LN: Quando a Petrobras entra na mira do Departamento de Justiça, não havia espaço para ter um trabalho diplomático para poupá-la?
CA: Mas não entra na mira já no governo Temer? Ah, talvez houvesse. Confesso que eu não conhecia as exceções. Mas eles têm uma extraterritorialidade que permite tudo. EUA são uma potência essencialmente unilateralista. Por exemplo: eles aceitam decisões da Corte Interamericana de Justiça apenas se acham conveniente.
Não sei se faria muito diferença, não, porque se fizeram, eles fizeram com a conivência da Justiça brasileira. Os próprios procuradores e juízes davam as informações para eles. Aí é difícil. Se fosse conflito entre países… mas acho que é característica do que chamam de guerra híbrida é uma espécie de quinta coluna. As pessoas não perceberam que com essa batalha contra a corrupção, destruíram um setor do Brasil… É claro que tem que combater corrupção, mas da forma correta. Destruíram o setor de engenharia, BNDES, tudo isso criminalizado.
Eu imagino que se fosse embaixador no exterior e começasse uma conversa do governo com uma empresa brasileira, eu ia ficar longe. Eles ficam com medo.
LN: Pré-sal, empresas brasileiras fechando acordo nos EUA, interventor americano. Como explica?
Foram acordos feitos diretamente pela procuradoria ou pelos próprios juízes com eles. É totalmente absurda. O mais importante para eles é controle e a informação da Petrobras, e por isso devolveram uma parte da multa, porque o objetivo era compartilhar as informações.
LN: Em que momento se perdeu o conceito de interesse nacional?
CA: Acho que há oscilações. No governo militar, a gente pode não gostar disso, mas Geisel tinha noção de interesse nacional.
LN: As forças armadas tinham essa visão de interesse/projeto nacional. Em que momento se perdeu isso?
CA: Esse conceito das Forças Armadas como guardião do interesse nacional se desgastou. E acho que depois da redemocratização, eles começaram a ficar mais nas questões da corporação. (…) Eles têm uma visão positiva e estratégica, mas não sei.

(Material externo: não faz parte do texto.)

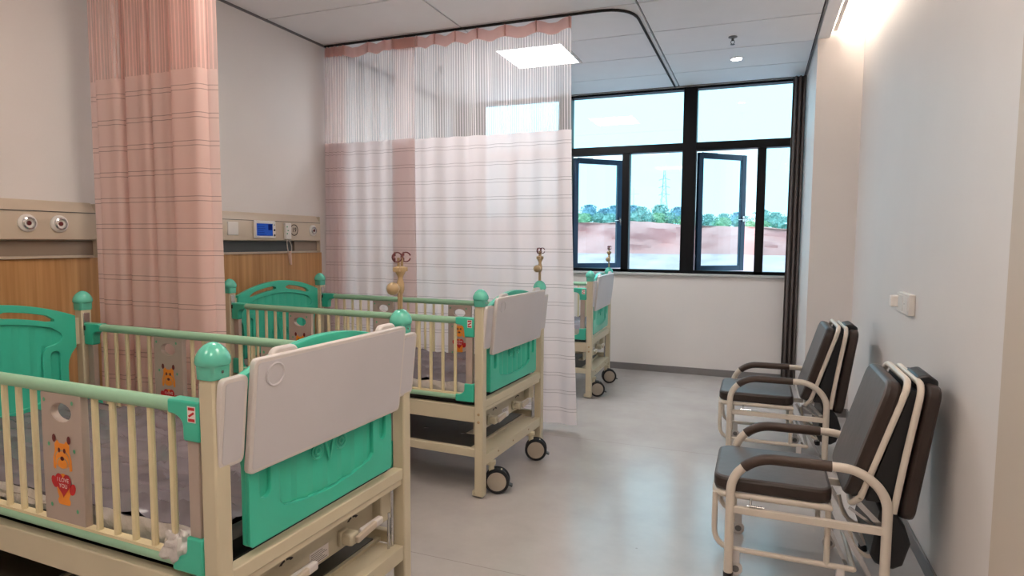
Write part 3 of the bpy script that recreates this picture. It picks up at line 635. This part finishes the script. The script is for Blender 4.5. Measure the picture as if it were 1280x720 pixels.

Talvez haja a visão atual de que a disputa entre China e EUA é inevitável, e que o Brasil tenha de ficar do lado dos EUA. Não sei. (…) Eles criaram a Embraer e agora deixam vender assim de forma absurda. (…) Os militares são essencialmente de classe média e se impressionam com corrupção, sempre tiveram resistência ao PT e um pé atrás com a classe operária. (…) Acho que aproveitam essa história de anticomunismo, associado à luta contra o PT e a corrupção.